August 19

August 21st, 2007

A wise man once said that a journey will always end similar to how it began. Well, I’m starting to think that is an accurate prediction. The rain was coming down steadily as I laced up my skates today. I was also faced with a 10 km climb leading into Glacier National Park right off the bat. With the hills, the rain and the cold, it was all reminiscent of my early days in Newfoundland.


I was now deep in the heart of the Park and was trying to mentally prepare for my first big challenge from the Rockies… Roger’s Pass. Just before I began my long trek upwards, I met a pair of cyclists who had just come down the Pass. They had marked the distance from the summit to where we now stood at 20 km. The woman told me that her hands were in pain from using the brakes so extensively on their descent. Yup, this was going to be interesting and slippery.


A sign marking the entrance to Roger’s Pass provided a suitable location for me to pause momentarily and take a deep breathe of concentration. But my trance was interrupted by a telephone call. It was the Mayor of Golden! Unfortunately I had gone through yesterday and we were not able to connect. So he wanted to call to wish me luck. A wonderful gesture. I hope the Mayor in every city from this point on will take a minute to meet me or call me.

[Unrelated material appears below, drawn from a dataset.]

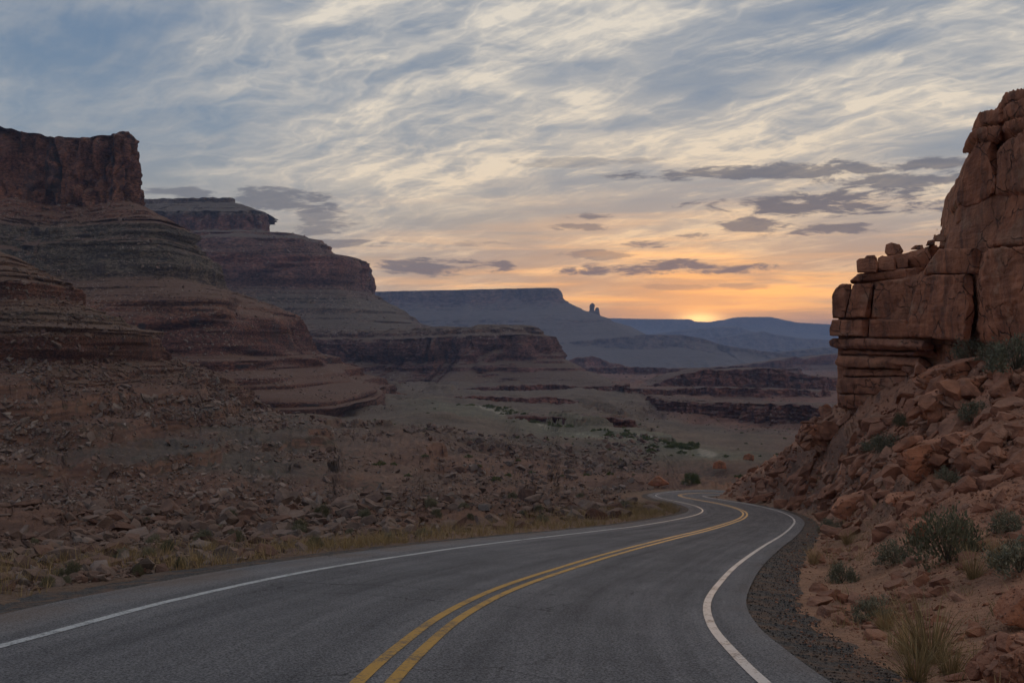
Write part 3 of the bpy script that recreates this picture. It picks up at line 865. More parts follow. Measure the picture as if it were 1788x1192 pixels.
# ------------------------------------------------------------------ mesas: walls swept along a rim line
def mesa(name, rim, prof, mat, ns, nt, label, strata=1.0, flute=1.0, gully=1.0, size=1.0, cap=60.0, top_rough=1.0, parent=None, bedw=9.0, capslope=-.03, lin=False, rough=.8, square=.85):
    """rim: [(x, y[, dz])] plan points; prof: [(outset, z)] from the rim down; size ~ metres of the finest bedding"""
    alts = prof[1:] if isinstance(prof[0], list) else []
    prof = prof[0] if alts else prof
    rim = [(p[0], p[1], p[2] if len(p) > 2 else 0.0) for p in rim]
    if lin:
        q = np.array(rim, float); s_ = np.r_[0, np.cumsum(np.linalg.norm(np.diff(q[:, :2], axis=0), axis=1))]
        C = np.stack([np.interp(np.linspace(0, s_[-1], ns), s_, q[:, i]) for i in range(3)], 1)
    else:
        C = crom(rim, ns)
    T = np.gradient(C[:, :2], axis=0); T /= np.linalg.norm(T, axis=1)[:, None]
    N = np.stack([T[:, 1], -T[:, 0]], 1)
    k = max(3, ns // 40)
    Np = np.pad(N, ((k, k), (0, 0)), mode='edge')
    N = np.stack([np.convolve(Np[:, i], np.ones(2 * k + 1) / (2 * k + 1), 'valid') for i in (0, 1)], 1)
    N /= np.linalg.norm(N, axis=1)[:, None]
    N = N / (np.maximum(np.abs(N[:, :1]), np.abs(N[:, 1:])) ** square)          # squared-off noses rather than round ones
    sl = np.r_[0, np.cumsum(np.linalg.norm(np.diff(C[:, :2], axis=0), axis=1))]
    pr = np.array([(-cap, prof[0][1] + capslope * cap), (-cap * .25, prof[0][1] + capslope * .15 * cap)] + list(prof), float)
    L = np.r_[0, np.cumsum(np.hypot(np.diff(pr[:, 0]) * np.r_[0.15, 0.3, np.ones(len(pr) - 3)], np.diff(pr[:, 1]) * 1.4))]
    ti = np.linspace(0, L[-1], nt)
    off = np.interp(ti, L, pr[:, 0]); z = np.interp(ti, L, pr[:, 1])
    cl = np.abs(np.gradient(z)) / (np.hypot(np.gradient(z), np.gradient(off)) + 1e-9)      # 1 on cliffs
    cl = np.convolve(np.pad(cl, 2, mode='edge'), np.ones(5) / 5, 'valid')
    cl = np.maximum.reduce([cl, np.r_[cl[1:], cl[-1]], np.r_[cl[2:], cl[-1], cl[-1]]]) * (off > -1) + cl * (off <= -1)
    Z = np.repeat(z[:, None], ns, 1) + C[None, :, 2] * sstep(z, pr[-1, 1], pr[0, 1])[:, None]
    O = np.repeat(off[:, None], ns, 1)
    S = np.repeat(sl[None], nt, 0)
    # along the wall the ledges come and go: different profiles take over from place to place
    if alts:
        sh = sstep(off, -.5, 1.0)[:, None]
        for q, alt in enumerate(alts):
            al = np.array(alt, float)
            oa = np.interp(-z, -al[:, 1], al[:, 0])[:, None]
            w = sstep(fbm(S / (11 * bedw * size), 3.1 * q + 1.7, Z / (9 * bedw * size), 3, .6), -.06, .10)
            O = O + (oa - O) * w * sh
    CL = cl[:, None]
    drop = np.clip((pr[0, 1] - z) / (pr[0, 1] - pr[-1, 1]), 0, 1)[:, None]
    b = bedw * size
    def byz(v_):
        return np.interp(z, [q[0] for q in v_], [q[1] for q in v_])[:, None] if isinstance(v_, (list, tuple)) else v_
    strata, flute, gully = byz(strata), byz(flute), byz(gully)
    # whole-wall bays and spurs
    O = O + fbm(S / (30 * b), 0.3, 1.1 + Z / (60 * b), 4) * 6.0 * b * (0.25 + drop) * gully
    O = O + (ridged(S / (7 * b), 0.3, 6.1 + Z / (40 * b), 4) - .3) * 1.5 * b * (0.2 + 1.3 * drop) * gully * sstep(off, -.8 * b, -.02 * b)[:, None]
    O = O + fbm(S / (9 * b), 6.6, Z / (11 * b), 4, .55) * 5.0 * b * (0.22 + drop) * gully * sstep(off, -.8 * b, -.02 * b)[:, None]
    # beds standing proud or cut back, broken along their length
    n = vnoise(0.5 + S / (6 * b), 3.3, Z / (0.55 * b)) + 0.8 * vnoise(S / (2.6 * b), 9.3, Z / (0.28 * b)) + 0.5 * vnoise(S / (1.3 * b), 19.3, Z / (0.16 * b))
    on = sstep(off, -.8 * b, -.02 * b)[:, None]
    O = O + n * 0.42 * b * strata * (0.35 + CL) * on
    # joints and columns on the cliffs
    j = np.abs(vnoise(S / (1.6 * b) + 0.6 * vnoise(S / b, 0.0, Z / (3 * b)), 7.7, Z / (9 * b)))
    j2 = np.abs(vnoise(S / (0.6 * b), 17.7, Z / (3.5 * b)))
    j0 = np.abs(vnoise(S / (3.6 * b) + 0.5 * vnoise(S / (2 * b), 0.0, Z / (5 * b)), 27.7, Z / (22 * b)))
    O = O - (sstep(j0, 0.16, 0.0) * 1.15 + sstep(j, 0.22, 0.0) * 0.55 + sstep(j2, 0.2, 0.0) * 0.28) * b * flute * sstep(cl, 0.72, 0.95)[:, None] * on
    O = O + fbm(S / (2.6 * b), 2.7, Z / (6 * b), 4) * 1.1 * b * flute * CL * on
    # gullies and small lumps on the slopes
    O = O + (ridged(S / (4 * b), 5.5, Z / (9 * b), 4) * 0.9 * gully + fbm(S / (2.2 * b), 1.5, Z / (.9 * b), 5, .62) * 1.1) * b * (1 - 0.6 * CL) * on
    # broken rock everywhere: lumps, chutes and outcrops that cut across the beds
    brk = ridged(S / (1.5 * b) + .7 * vnoise(S / (4 * b), 1.1, Z / (3 * b)), 8.8, Z / (1.0 * b * (1 + 5 * CL ** 4)), 4, .6)
    out = np.maximum(0, fbm(S / (3.4 * b), 4.4, Z / (1.3 * b * (1 + 4 * CL ** 4)), 4, .6)) ** 1.2
    O = O + ((brk - .35) * .55 + out * 2.2 * (1 - .5 * CL)) * b * rough * on
    chute = sstep(np.abs(vnoise(S / (5.5 * b) + .5 * vnoise(S / (3 * b), 2.2, Z / (4 * b)), 41.0, Z / (30 * b))), .16, 0.0)
    O = O - chute * 2.6 * b * rough * (.3 + drop) * (1 - .45 * CL) * on
    tri = np.abs(((S / (8.5 * b) + .9 * vnoise(S / (6 * b), 3.0, Z / (14 * b))) % 1.0) - .5) * 2 - .5
    O = O + tri * 2.4 * b * rough * (.12 + .9 * drop) * on
    Z = Z + fbm(S / (1.5 * b), O / (1.5 * b), 0.4, 4) * 0.16 * b * (1 - CL) * top_rough
    Z = Z + (vnoise(S / (2.2 * b), 0.1, 0.2) + .6 * vnoise(S / (.8 * b), 5.1, 0.2)) * 0.22 * b * top_rough * (1 - sstep(drop, 0.0, 0.12))
    X = C[None, :, 0] + N[None, :, 0] * O
    Y = C[None, :, 1] + N[None, :, 1] * O
    me = mesh_np(name, np.stack([X, Y, Z], -1).reshape(-1, 3), grid_faces(nt, ns)[:, ::-1])
    return obj(name, me, mat, parent=parent, kind=None if parent else 'structure', label=label)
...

Here goes nothing…or everything. The rain continued to pound on me as I worked my way up the Pass. If there’s one thing I’ve learned about in-line skating, it’s how to adapt to changing conditions. With the slick pavement and the steep incline, I had to alter my stride in order to maintain my balance. I inched my way up with a slightly duck-footed style. A few jagged peaks from the surrounding mountains were protruding through the billowy clouds which were rolling over the hills like a waterfall. I can only imagine how breath-taking the views here would be on a clear day. Roger’s Pass was offering me no reprieve from the tormenting climb. I figured that if I could get high enough, I’d be in the clouds and the rain may subside. I figured wrong. The only time I had a break from the rain was when I had to roll through the 5 avalanche tunnels along the way up and 3 others on my way down. But the tunnels were no walk in the park. They were unlit, wet, single laned in each direction, and had barely any shoulder to skate on. I would wait at the mouth of the tunnel (in the rain) until there was a break in traffic so I could race through as fast as possible. Try to imagine me skating as hard as I can, uphill, in the dark, on wet pavement. The only thing that kept my mind at ease was that my Dad was behind me with his hazard lights flashing to warn vehicles coming up behind us. There was definitely nothing easy about going up Roger’s Pass, but I reached the summit unscathed.

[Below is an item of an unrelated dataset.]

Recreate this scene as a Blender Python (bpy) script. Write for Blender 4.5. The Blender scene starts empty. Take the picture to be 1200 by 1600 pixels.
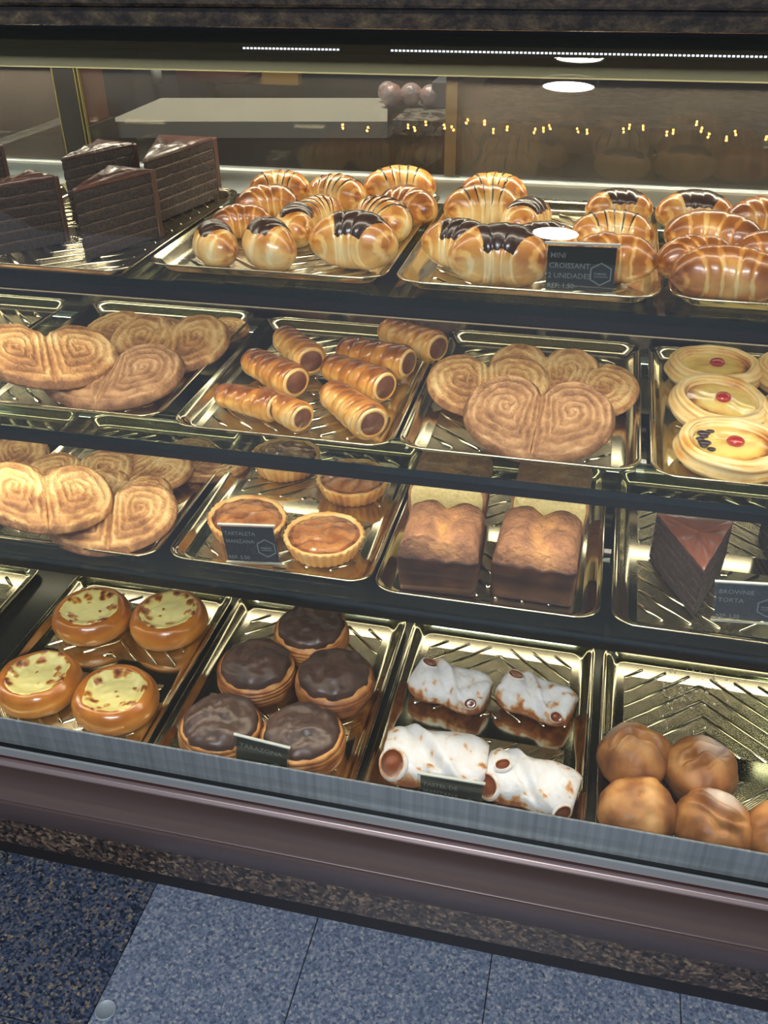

My plan to catch people’s attention was working wonders today. I suppose when you see a crazy man skating through the Rocky Mountains in the pouring rain, you can’t help but notice. A family from Montreal came up to the RV while we were parked at the summit of Roger’s Pass to meet me. Pascal and his daughters, Camille and Rosalie, seemed to be impressed with my perseverance to have made it this far and plan to donate online as soon as they get home.


Having conquered my second major pass in the mountains, I could now enjoy a leisurely roll down the other side. Unfortunately I had to try to enjoy it in the rain. It had been recommended to me that I should consider fastening an anchor of some sort to my waist while I was descending some of the steep grades. Today may have been a good day to give that idea a try. I was picking up speed quickly and water was spraying in all directions from my wheels. In an attempt to slow myself down, I began to drag my left foot behind while holding my balance entirely on my right. As I was flying down the hill on one foot in the rain at a ridiculous pace, I started to hydro-plane uncontrollably. My left foot came back around to regain my balance but it was too late. It was as though I was on ice skates that had never been sharpened. With traffic plowing past me on the left, my only hope was to run onto the dirt shoulder and dive for the softest patch of pine trees and rocks that I could find. Thankfully this was just a ‘What If..’ scenario that I was going over to myself in my head. I actually came down the Pass in complete control averaging nearly 50 km/hr! I didn’t need an anchor at all. If it weren’t for the persistent rain, that may have been my most enjoyable stretch of road. But the water spraying in my face all the way down made the trek miserable.


Canyon Hot Springs sounded too good not to stop. When I finally arrived there, I had finished 90 km. Canyon Hot Springs RV Park generously provided us with a site and passes to enjoy the hot mineral pools, which we of course accepted willingly. The hot springs felt amazing on my entire body.


I’ve apparently greatly under estimated my skating capabilities through the Rocky Mountains. I could easily be covering 100 km a day, but I’m now trying to pace myself and slow down so I will arrive in Vancouver on September 8th. Even 90 kilometers a day is a bit too much. But I suppose you never know what obstacle you may face tomorrow. I’m sure I’ll lose some time in the Lower Mainland with numerous stops and appearances at various Boston Pizza’s.